▶ _SUPPLIED MATERIAL_:

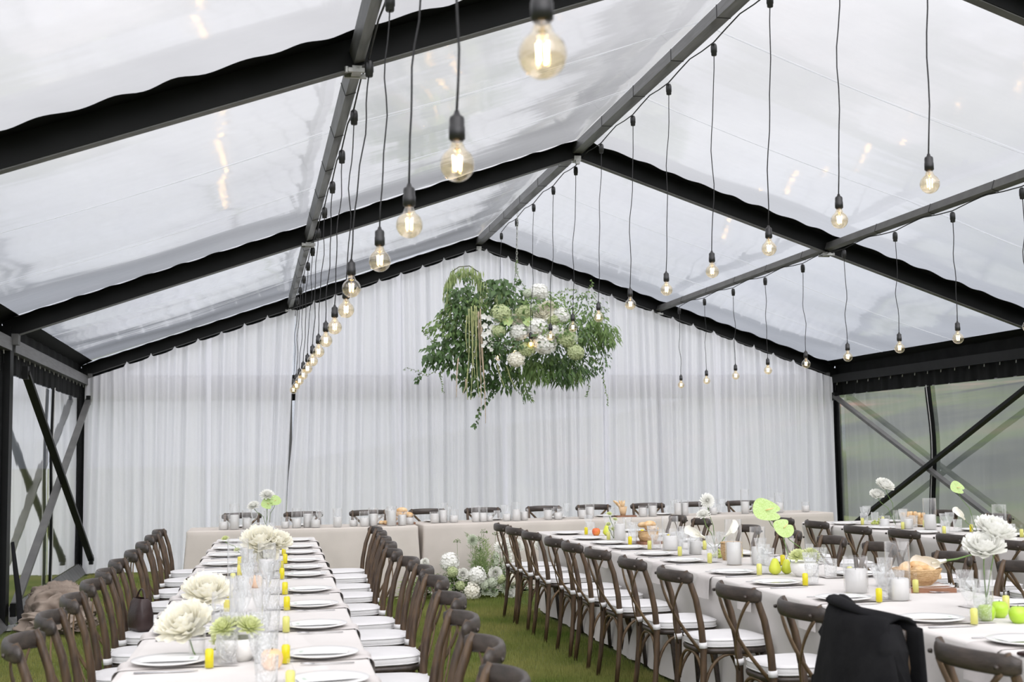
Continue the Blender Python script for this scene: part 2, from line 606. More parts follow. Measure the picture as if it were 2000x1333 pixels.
# bushes and lawn edge outside the right wall, seen dimly through the vinyl
# ------------------------------------------------------------------ tent: frames
def tent_frame(y, label):
    root = empty('tent_frame', (0, y, 0))
    tag(root, label, 'tent frame', 'portal frames of the tent')
    for s in (-1, 1):
        # rafter: box profile with an underside coloured lighter for light reflected off grass
        mb = MB()
        a = Vector((s * (W + .06), 0, under(W + .06) + RH / 2 + .01))
        b_ = Vector((0, 0, under(0) + RH / 2 + .01))
        mb.mi = 0
        mb.bar(a, b_, .085, RH)
        mb.mi = 1
        mb.bar(a - Vector((0, 0, RH / 2 + .006)), b_ - Vector((0, 0, RH / 2 + .006)), .074, .012)
        r = mb.build('rafter', [M['blackmetal'], M['undermetal']], root, smooth=False)
        # black sleeve of the roof skin over the rafter, wavy along its edges
        mb = MB()
        n = 160
        ph = R.random() * 6

        def fn(u, v, s=s, ph=ph):
            x = s * W * u
            wv = .009 * math.sin(u * 92 + ph) + .008 * math.sin(u * 57 + 2 * ph) + .006 * math.sin(u * 151)
            yy = (-.23 - wv) * (1 - v) + (.23 + wv) * v
            bulge = .02 * (1 - (2 * v - 1) ** 2)
            zz = under(x) + RH + .028 + bulge - .03 + (.008 * math.sin(u * 110 + ph) if v in (0, 1) else 0)
            return (x, yy, zz)
        mb.grid(n, 6, fn)
        mb.build('roof_sleeve', M['black'], root)
        # post
        mb = MB()
        mb.box((s * (W + .06), 0, (EZ + .1) / 2), (.13, .17, EZ + .1))
        p = mb.build('post', M['blackmetal'], root, smooth=False)
        mb = MB()
        mb.box((s * (W + .0), 0, .012), (.34, .26, .024))
        for dx in (-.1, .1):
            for dy in (-.09, .09):
                mb.lathe([(0, .045), (.014, .045), (.014, .02)], 6, (s * W + dx, dy, 0))
        mb.build('base_plate', M['bracket'], p, smooth=False)
        # purlin bracket half way up
        mb = MB()
        x = s * W / 2
        z = under(x)
        mb.box((x, 0, z - .012), (.05, .13, .03))
        mb.box((x, -.055, z - .02), (.12, .022, .022))
        mb.box((x, .055, z - .02), (.12, .022, .022))
        for k in (-1, 1):
            mb.lathe([(0, 0), (.012, 0), (.012, .03), (0, .03)], 6, (x + k * .055, -.06, z - .035))
        mb.build('bracket', M['bracket'], root, smooth=False)
        # knee bracket at the eave
        mb = MB()
        mb.box((s * (W - .02), 0, EZ - .02), (.09, .12, .1))
        mb.build('knee_bracket', M['undermetal'], root, smooth=False)
    mb = MB()
    mb.box((0, 0, under(0) - .01), (.07, .12, .05))
    mb.box((0, -.05, under(0) - .045), (.04, .04, .05))
    mb.build('ridge_bracket', M['bracket'], root, smooth=False)
    return root


FL = ['black portal frame standing at the curtained back wall', 'black portal frame one bay before the curtain, with the tall left post',
      'black portal frame crossing nearest overhead at the upper left', 'black portal frame just above the viewer, out of sight overhead']
for y, l in zip(FR[:3], FL):
    tent_frame(y, l)

# ------------------------------------------------------------------ purlins, eave beams
bays = [(FR[1], FR[0], 'back bay'), (FR[2], FR[1], 'middle bay'), (FR[3], FR[2], 'nearest bay')]


def purlin(x, y0, y1, label, grey=True, wd=.06, ht=.08):
    mb = MB()
    z = under(x) + .02 + ht / 2 + (.02 if x == 0 else 0)
    rot = Matrix.Rotation(SL * (0 if x == 0 else (1 if x > 0 else -1)), 3, 'Y')
    mb.box((x, (y0 + y1) / 2, z), (wd, y1 - y0 - .10, ht), rot)
    # cable ties
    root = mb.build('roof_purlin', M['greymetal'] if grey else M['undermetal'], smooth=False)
    k = 0
    y = y0 + .55
    while y < y1 - .2:
        tb = MB()
        tb.box((x, y, z), (wd + .006, .008, ht + .006), rot)
        tb.build('cable_tie', M['bakelite'], root, smooth=False)
        y += 1.0
    tag(root, label, 'roof beam', 'purlins of the tent roof')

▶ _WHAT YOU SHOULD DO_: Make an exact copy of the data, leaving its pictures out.

▶ _THE COMPLETED TASK_:
Continue the Blender Python script for this scene: part 2, from line 606. More parts follow. Measure the picture as if it were 2000x1333 pixels.
# bushes and lawn edge outside the right wall, seen dimly through the vinyl
# ------------------------------------------------------------------ tent: frames
def tent_frame(y, label):
    root = empty('tent_frame', (0, y, 0))
    tag(root, label, 'tent frame', 'portal frames of the tent')
    for s in (-1, 1):
        # rafter: box profile with an underside coloured lighter for light reflected off grass
        mb = MB()
        a = Vector((s * (W + .06), 0, under(W + .06) + RH / 2 + .01))
        b_ = Vector((0, 0, under(0) + RH / 2 + .01))
        mb.mi = 0
        mb.bar(a, b_, .085, RH)
        mb.mi = 1
        mb.bar(a - Vector((0, 0, RH / 2 + .006)), b_ - Vector((0, 0, RH / 2 + .006)), .074, .012)
        r = mb.build('rafter', [M['blackmetal'], M['undermetal']], root, smooth=False)
        # black sleeve of the roof skin over the rafter, wavy along its edges
        mb = MB()
        n = 160
        ph = R.random() * 6

        def fn(u, v, s=s, ph=ph):
            x = s * W * u
            wv = .009 * math.sin(u * 92 + ph) + .008 * math.sin(u * 57 + 2 * ph) + .006 * math.sin(u * 151)
            yy = (-.23 - wv) * (1 - v) + (.23 + wv) * v
            bulge = .02 * (1 - (2 * v - 1) ** 2)
            zz = under(x) + RH + .028 + bulge - .03 + (.008 * math.sin(u * 110 + ph) if v in (0, 1) else 0)
            return (x, yy, zz)
        mb.grid(n, 6, fn)
        mb.build('roof_sleeve', M['black'], root)
        # post
        mb = MB()
        mb.box((s * (W + .06), 0, (EZ + .1) / 2), (.13, .17, EZ + .1))
        p = mb.build('post', M['blackmetal'], root, smooth=False)
        mb = MB()
        mb.box((s * (W + .0), 0, .012), (.34, .26, .024))
        for dx in (-.1, .1):
            for dy in (-.09, .09):
                mb.lathe([(0, .045), (.014, .045), (.014, .02)], 6, (s * W + dx, dy, 0))
        mb.build('base_plate', M['bracket'], p, smooth=False)
        # purlin bracket half way up
        mb = MB()
        x = s * W / 2
        z = under(x)
        mb.box((x, 0, z - .012), (.05, .13, .03))
        mb.box((x, -.055, z - .02), (.12, .022, .022))
        mb.box((x, .055, z - .02), (.12, .022, .022))
        for k in (-1, 1):
            mb.lathe([(0, 0), (.012, 0), (.012, .03), (0, .03)], 6, (x + k * .055, -.06, z - .035))
        mb.build('bracket', M['bracket'], root, smooth=False)
        # knee bracket at the eave
        mb = MB()
        mb.box((s * (W - .02), 0, EZ - .02), (.09, .12, .1))
        mb.build('knee_bracket', M['undermetal'], root, smooth=False)
    mb = MB()
    mb.box((0, 0, under(0) - .01), (.07, .12, .05))
    mb.box((0, -.05, under(0) - .045), (.04, .04, .05))
    mb.build('ridge_bracket', M['bracket'], root, smooth=False)
    return root


FL = ['black portal frame standing at the curtained back wall', 'black portal frame one bay before the curtain, with the tall left post',
      'black portal frame crossing nearest overhead at the upper left', 'black portal frame just above the viewer, out of sight overhead']
for y, l in zip(FR[:3], FL):
    tent_frame(y, l)

# ------------------------------------------------------------------ purlins, eave beams
bays = [(FR[1], FR[0], 'back bay'), (FR[2], FR[1], 'middle bay'), (FR[3], FR[2], 'nearest bay')]


def purlin(x, y0, y1, label, grey=True, wd=.06, ht=.08):
    mb = MB()
    z = under(x) + .02 + ht / 2 + (.02 if x == 0 else 0)
    rot = Matrix.Rotation(SL * (0 if x == 0 else (1 if x > 0 else -1)), 3, 'Y')
    mb.box((x, (y0 + y1) / 2, z), (wd, y1 - y0 - .10, ht), rot)
    # cable ties
    root = mb.build('roof_purlin', M['greymetal'] if grey else M['undermetal'], smooth=False)
    k = 0
    y = y0 + .55
    while y < y1 - .2:
        tb = MB()
        tb.box((x, y, z), (wd + .006, .008, ht + .006), rot)
        tb.build('cable_tie', M['bakelite'], root, smooth=False)
        y += 1.0
    tag(root, label, 'roof beam', 'purlins of the tent roof')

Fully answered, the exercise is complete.